In the more than 170 pages of Snap’s IPO draft, its P2P payments service, Snapcash, received a mere paragraph.
Snapchat’s parent company will look to apply for a payments license in order to “mitigate regulatory uncertainty,” according to an S-1 filing.
Although we currently use the service of a third party to provide the Snapcash feature, these laws may apply to us in some jurisdictions.

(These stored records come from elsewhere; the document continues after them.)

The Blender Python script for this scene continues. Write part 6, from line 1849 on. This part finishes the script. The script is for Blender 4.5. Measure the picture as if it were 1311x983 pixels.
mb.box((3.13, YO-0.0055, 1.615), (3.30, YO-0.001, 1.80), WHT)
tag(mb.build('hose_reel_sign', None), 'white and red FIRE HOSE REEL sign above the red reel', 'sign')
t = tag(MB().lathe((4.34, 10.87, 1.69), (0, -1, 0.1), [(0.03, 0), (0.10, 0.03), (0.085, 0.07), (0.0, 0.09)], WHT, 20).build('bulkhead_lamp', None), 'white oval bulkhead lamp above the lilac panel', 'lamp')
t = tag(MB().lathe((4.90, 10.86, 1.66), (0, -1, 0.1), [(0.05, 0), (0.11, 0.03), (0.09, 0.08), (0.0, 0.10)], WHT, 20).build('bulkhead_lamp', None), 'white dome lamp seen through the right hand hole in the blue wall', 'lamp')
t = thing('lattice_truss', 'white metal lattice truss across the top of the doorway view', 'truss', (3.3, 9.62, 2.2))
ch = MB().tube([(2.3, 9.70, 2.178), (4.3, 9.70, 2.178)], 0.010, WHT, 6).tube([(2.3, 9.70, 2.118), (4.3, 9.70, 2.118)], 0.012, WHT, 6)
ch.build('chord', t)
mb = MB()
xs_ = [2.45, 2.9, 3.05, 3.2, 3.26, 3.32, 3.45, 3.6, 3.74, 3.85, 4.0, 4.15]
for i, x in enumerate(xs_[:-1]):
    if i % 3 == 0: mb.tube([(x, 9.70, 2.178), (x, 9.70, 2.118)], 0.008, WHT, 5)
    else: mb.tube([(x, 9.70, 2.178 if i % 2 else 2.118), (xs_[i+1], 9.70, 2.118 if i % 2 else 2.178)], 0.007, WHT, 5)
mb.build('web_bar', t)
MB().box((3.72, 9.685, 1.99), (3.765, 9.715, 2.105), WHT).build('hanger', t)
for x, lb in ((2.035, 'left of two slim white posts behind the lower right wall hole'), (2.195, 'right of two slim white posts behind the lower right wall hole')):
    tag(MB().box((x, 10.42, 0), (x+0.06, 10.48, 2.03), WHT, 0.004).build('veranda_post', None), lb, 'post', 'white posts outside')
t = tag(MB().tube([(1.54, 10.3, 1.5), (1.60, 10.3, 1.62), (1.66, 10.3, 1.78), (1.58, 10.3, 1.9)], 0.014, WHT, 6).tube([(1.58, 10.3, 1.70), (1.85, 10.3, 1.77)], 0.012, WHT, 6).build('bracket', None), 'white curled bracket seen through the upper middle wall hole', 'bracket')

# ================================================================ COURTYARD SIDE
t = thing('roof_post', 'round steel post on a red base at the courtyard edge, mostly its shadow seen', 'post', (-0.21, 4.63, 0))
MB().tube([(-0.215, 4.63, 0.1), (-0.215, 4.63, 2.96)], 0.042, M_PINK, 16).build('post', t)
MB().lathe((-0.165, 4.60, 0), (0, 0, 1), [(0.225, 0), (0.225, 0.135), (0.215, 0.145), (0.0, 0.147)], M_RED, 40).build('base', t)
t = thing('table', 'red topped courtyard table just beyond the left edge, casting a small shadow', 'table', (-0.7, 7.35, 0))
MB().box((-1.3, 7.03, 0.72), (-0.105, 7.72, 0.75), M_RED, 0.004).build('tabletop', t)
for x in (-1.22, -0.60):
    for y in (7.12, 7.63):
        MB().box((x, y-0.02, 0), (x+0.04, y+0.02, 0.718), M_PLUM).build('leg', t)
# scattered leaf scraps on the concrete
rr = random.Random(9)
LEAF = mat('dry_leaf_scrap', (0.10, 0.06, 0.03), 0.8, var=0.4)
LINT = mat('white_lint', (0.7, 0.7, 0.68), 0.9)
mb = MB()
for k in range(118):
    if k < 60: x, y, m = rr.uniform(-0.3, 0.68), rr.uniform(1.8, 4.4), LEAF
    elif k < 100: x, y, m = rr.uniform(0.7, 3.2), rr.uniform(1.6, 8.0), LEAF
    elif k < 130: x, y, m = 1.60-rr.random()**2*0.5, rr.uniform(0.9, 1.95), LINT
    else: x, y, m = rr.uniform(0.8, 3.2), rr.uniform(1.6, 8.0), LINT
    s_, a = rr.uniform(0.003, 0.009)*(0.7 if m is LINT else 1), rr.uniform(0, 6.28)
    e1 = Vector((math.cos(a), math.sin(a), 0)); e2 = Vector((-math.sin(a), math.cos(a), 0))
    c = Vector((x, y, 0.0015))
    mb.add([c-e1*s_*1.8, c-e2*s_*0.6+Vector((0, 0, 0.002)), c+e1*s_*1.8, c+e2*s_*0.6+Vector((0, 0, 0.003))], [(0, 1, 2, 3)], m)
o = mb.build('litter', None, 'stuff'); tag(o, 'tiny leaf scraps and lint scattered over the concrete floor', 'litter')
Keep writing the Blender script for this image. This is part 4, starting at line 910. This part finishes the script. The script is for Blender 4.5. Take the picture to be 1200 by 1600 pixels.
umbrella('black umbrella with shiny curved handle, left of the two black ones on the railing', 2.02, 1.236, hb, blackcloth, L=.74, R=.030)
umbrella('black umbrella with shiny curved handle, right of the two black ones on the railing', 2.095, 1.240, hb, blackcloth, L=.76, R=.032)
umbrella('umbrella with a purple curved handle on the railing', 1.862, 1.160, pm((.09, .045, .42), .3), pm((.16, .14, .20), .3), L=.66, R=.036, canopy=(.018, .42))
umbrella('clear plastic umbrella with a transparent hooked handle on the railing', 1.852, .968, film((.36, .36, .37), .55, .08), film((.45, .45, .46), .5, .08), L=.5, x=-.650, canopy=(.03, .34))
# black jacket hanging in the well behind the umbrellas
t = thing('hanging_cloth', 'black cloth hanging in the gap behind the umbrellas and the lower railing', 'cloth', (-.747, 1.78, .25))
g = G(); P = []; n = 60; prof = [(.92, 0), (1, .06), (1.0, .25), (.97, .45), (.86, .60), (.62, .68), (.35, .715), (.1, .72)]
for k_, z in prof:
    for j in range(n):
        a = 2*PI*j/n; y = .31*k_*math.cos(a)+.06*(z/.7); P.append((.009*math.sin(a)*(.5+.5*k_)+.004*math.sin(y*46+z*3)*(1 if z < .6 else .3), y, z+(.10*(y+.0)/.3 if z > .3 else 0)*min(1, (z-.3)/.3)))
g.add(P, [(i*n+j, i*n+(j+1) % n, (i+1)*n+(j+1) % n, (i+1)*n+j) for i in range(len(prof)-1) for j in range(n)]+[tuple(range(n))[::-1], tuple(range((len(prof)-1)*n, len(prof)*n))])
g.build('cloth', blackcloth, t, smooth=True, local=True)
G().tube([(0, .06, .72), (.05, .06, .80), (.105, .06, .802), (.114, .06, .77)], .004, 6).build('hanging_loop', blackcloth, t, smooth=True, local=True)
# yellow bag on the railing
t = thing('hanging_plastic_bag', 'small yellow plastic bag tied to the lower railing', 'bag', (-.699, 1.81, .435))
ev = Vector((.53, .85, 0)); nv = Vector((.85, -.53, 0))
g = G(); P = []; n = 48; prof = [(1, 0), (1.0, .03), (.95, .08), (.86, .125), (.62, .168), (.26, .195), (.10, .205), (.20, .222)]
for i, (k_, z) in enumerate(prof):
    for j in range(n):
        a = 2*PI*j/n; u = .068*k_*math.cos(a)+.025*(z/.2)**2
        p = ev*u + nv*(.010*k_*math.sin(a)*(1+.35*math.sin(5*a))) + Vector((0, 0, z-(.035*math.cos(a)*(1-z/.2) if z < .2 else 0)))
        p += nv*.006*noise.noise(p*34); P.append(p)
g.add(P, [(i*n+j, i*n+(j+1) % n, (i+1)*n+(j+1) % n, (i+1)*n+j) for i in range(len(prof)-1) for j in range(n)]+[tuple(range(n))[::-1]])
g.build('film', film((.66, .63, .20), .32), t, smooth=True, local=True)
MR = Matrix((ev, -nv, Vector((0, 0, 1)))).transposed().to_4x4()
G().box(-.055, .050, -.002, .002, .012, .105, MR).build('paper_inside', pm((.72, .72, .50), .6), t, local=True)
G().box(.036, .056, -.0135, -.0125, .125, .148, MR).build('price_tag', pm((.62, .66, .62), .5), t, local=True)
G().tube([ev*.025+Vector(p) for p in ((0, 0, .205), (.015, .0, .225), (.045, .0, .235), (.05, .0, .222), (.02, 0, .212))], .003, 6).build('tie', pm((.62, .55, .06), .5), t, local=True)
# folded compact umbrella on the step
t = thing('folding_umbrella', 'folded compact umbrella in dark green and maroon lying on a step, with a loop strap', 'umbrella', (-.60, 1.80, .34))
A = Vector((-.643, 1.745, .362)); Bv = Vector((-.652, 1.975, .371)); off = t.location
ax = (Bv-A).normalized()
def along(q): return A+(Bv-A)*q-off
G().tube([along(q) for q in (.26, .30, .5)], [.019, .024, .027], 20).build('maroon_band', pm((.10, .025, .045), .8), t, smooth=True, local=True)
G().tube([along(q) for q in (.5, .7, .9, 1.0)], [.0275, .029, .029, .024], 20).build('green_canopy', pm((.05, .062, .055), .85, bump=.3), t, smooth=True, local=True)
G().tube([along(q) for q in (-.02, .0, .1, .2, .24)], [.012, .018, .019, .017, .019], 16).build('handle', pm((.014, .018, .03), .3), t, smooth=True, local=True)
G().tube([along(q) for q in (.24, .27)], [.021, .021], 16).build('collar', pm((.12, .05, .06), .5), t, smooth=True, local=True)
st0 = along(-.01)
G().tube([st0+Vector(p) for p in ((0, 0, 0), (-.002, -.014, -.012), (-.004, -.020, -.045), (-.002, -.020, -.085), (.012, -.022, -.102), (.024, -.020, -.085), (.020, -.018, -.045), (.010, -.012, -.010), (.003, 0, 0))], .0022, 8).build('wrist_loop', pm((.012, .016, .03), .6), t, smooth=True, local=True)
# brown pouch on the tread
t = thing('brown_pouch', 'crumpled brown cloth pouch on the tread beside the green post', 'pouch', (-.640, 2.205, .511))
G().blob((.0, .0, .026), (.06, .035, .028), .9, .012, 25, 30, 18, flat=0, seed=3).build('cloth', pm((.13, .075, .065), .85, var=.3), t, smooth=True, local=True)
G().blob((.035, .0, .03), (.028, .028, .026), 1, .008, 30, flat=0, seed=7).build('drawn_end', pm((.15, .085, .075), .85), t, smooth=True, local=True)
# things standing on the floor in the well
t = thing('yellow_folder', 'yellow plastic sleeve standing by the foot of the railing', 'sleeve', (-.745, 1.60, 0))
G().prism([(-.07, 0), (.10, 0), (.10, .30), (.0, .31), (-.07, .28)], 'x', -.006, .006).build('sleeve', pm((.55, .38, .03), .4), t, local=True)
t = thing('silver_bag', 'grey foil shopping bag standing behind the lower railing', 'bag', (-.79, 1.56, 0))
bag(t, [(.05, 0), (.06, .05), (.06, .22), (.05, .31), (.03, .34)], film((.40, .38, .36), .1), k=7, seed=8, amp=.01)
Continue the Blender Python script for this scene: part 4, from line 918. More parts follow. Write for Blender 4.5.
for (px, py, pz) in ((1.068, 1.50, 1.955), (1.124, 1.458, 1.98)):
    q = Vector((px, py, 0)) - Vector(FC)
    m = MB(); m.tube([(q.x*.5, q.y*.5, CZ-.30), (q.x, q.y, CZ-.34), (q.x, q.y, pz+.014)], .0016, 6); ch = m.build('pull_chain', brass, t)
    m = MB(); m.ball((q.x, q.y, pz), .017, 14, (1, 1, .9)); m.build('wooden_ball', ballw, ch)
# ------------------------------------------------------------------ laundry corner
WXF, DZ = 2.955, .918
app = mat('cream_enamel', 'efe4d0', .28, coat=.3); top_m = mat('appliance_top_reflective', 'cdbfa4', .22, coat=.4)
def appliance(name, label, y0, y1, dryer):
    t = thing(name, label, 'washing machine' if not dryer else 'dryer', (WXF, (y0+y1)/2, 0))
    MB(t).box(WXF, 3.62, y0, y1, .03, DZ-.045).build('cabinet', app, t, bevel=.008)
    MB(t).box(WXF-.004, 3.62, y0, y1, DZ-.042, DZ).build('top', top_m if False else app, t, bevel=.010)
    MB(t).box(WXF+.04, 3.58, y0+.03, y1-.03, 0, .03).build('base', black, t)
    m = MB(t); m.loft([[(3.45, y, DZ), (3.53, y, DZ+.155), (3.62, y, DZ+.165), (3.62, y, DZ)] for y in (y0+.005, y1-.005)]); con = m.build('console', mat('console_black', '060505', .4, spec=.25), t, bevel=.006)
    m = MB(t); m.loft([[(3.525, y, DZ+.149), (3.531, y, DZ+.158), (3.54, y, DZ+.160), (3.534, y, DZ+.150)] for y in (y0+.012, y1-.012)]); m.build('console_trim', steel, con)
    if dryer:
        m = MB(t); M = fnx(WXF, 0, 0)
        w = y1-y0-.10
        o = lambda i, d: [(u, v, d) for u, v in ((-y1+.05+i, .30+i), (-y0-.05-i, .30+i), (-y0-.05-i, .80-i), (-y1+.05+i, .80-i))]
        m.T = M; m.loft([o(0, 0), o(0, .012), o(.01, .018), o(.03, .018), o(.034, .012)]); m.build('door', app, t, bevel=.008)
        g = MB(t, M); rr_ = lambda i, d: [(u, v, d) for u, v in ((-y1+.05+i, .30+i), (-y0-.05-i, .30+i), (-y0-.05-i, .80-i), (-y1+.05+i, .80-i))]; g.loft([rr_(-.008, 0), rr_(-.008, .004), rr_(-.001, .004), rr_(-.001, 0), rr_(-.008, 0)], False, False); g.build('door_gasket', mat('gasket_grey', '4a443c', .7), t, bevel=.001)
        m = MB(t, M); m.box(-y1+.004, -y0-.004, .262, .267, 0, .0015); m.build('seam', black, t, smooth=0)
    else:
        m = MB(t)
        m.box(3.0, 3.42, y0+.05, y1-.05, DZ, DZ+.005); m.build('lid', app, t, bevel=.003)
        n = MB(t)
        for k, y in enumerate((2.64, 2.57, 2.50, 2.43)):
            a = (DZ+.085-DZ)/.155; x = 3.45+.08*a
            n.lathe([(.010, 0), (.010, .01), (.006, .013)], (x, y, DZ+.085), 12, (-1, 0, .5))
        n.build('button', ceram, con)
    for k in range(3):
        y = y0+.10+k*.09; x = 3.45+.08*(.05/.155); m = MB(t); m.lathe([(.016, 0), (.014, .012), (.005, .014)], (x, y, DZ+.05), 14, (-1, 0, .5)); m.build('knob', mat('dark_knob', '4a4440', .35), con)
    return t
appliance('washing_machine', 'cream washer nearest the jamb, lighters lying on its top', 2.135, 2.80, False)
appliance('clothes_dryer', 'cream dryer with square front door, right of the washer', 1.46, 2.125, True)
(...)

To increase flexibility in how our use of Snapcash may evolve and to mitigate regulatory uncertainty, we may be required to apply for certain money-transmitter licenses in the United States, which may generally require us to demonstrate compliance with many domestic laws in these areas.
Moreover, Snap said it has not “recognized revenue related to Snapcash to date.” The company launched the Venmo-like free P2P payments service in 2014, through a deal with Square Cash (the “third party” referred to in the S-1.) Back then, the company also filed for trademarks around merchant payments: “Electronic transfer of money for others; providing electronic processing of electronic funds transfer, ACH, credit card, debit card, electronic check and electronic, mobile and online payments.”
The company noted that it generated 96% of its total revenue in 2016 from third-party advertising. It seems that the increased ad interest could serve as a potential monetization route, with merchants posting “stories” featuring products that could be purchased on the spot. But just like with Facebook Messenger’s payments feature, Snapcash is likely to remain free for person to person payments.
Diana, great question! At some point they will need to take payments in-house like Facebook. Many ways to remain free.
— Brian Roemmele (@BrianRoemmele) February 3, 2017
Snapchat’s parent company filed for an IPO on Thursday, looking to raise $3 billion, with valuations reported to be as high as $25 billion. The app reported 158 million active users globally in 2016.